Write again exactly the lines in the listing below, starting at the line with "Recreate this scene" and ending at the line with "from mathutils import Vector, Matrix, noise", both included. Pictures are not copied.

DATASET ENTRIES
=-=-=-=-=

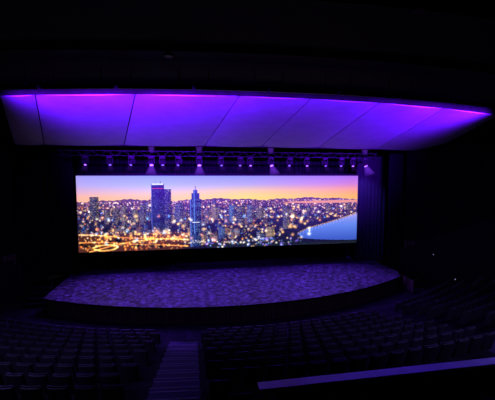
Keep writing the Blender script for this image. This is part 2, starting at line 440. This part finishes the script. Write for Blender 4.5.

=-=-=-=-=

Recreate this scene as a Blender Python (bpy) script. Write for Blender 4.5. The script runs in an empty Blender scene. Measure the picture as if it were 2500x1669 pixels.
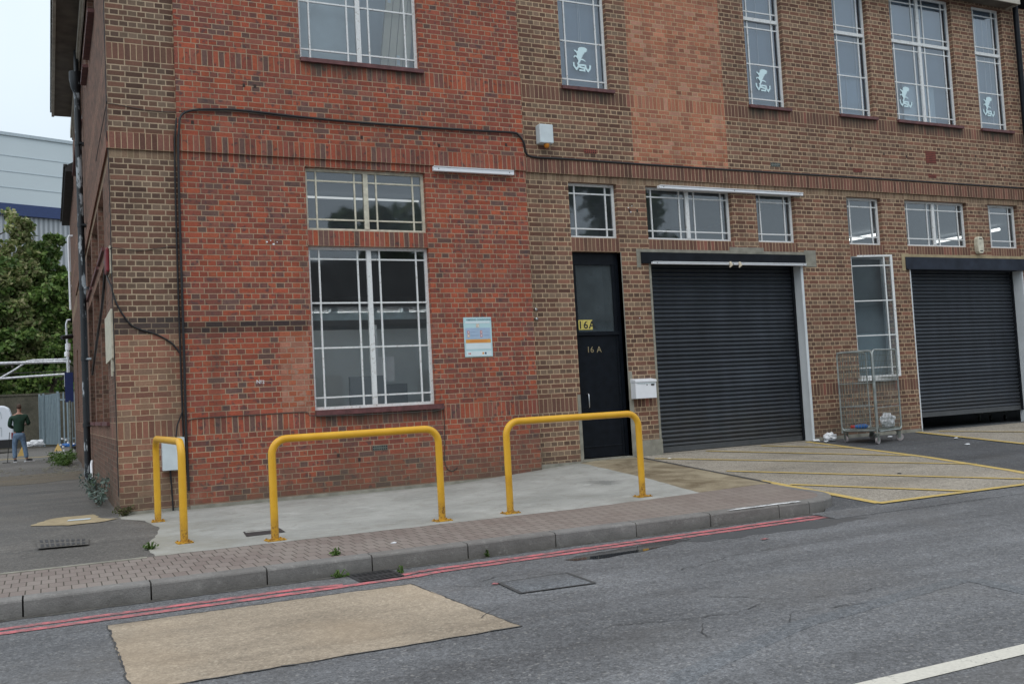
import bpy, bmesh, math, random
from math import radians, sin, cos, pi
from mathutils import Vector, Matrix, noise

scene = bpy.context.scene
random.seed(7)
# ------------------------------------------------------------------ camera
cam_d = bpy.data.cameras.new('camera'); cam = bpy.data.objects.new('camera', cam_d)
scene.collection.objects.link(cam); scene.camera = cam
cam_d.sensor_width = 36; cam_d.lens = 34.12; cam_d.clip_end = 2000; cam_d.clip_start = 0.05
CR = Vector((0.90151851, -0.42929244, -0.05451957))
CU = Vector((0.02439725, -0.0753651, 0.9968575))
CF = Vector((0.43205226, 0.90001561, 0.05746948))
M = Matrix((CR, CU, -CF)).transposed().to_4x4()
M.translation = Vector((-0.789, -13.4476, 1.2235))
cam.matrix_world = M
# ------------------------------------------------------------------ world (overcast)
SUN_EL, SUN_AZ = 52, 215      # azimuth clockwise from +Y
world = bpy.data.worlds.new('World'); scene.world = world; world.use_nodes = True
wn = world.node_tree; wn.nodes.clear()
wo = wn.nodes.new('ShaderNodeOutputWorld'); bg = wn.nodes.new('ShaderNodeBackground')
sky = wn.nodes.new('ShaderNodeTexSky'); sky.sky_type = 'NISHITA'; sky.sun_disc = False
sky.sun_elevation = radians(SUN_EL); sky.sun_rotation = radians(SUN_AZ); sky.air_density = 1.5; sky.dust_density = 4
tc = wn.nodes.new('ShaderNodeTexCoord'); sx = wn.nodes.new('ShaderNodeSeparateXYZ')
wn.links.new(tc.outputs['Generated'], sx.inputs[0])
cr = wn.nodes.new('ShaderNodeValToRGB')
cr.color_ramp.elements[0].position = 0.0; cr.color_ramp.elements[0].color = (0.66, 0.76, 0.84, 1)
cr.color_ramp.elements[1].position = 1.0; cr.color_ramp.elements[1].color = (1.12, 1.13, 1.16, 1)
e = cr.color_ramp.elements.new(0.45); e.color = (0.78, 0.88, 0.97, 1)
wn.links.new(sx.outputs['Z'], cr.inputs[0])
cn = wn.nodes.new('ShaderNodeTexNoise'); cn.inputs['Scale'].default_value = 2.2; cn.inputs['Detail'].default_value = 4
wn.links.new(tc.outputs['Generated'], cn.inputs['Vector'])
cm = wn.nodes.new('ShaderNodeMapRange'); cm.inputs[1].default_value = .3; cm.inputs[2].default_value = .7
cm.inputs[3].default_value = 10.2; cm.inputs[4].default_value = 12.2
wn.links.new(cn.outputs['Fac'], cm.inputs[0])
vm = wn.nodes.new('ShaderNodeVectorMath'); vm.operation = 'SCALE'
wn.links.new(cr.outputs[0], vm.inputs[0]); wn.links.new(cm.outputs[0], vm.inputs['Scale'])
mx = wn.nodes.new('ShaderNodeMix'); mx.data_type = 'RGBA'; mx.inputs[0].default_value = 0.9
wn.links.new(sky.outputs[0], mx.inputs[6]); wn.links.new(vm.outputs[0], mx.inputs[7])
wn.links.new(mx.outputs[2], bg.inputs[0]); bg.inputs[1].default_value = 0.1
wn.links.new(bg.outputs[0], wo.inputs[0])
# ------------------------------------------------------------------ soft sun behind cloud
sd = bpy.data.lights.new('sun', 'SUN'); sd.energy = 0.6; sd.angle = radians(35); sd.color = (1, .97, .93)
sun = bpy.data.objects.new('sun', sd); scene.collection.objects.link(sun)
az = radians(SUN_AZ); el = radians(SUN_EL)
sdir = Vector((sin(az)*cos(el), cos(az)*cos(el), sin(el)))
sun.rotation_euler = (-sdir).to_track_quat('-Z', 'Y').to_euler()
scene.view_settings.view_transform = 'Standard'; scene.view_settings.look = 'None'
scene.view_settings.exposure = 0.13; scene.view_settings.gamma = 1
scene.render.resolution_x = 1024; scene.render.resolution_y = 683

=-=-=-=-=

WRITTEN SOLUTION
Recreate this scene as a Blender Python (bpy) script. Write for Blender 4.5. The script runs in an empty Blender scene. Measure the picture as if it were 2500x1669 pixels.
import bpy, bmesh, math, random
from math import radians, sin, cos, pi
from mathutils import Vector, Matrix, noise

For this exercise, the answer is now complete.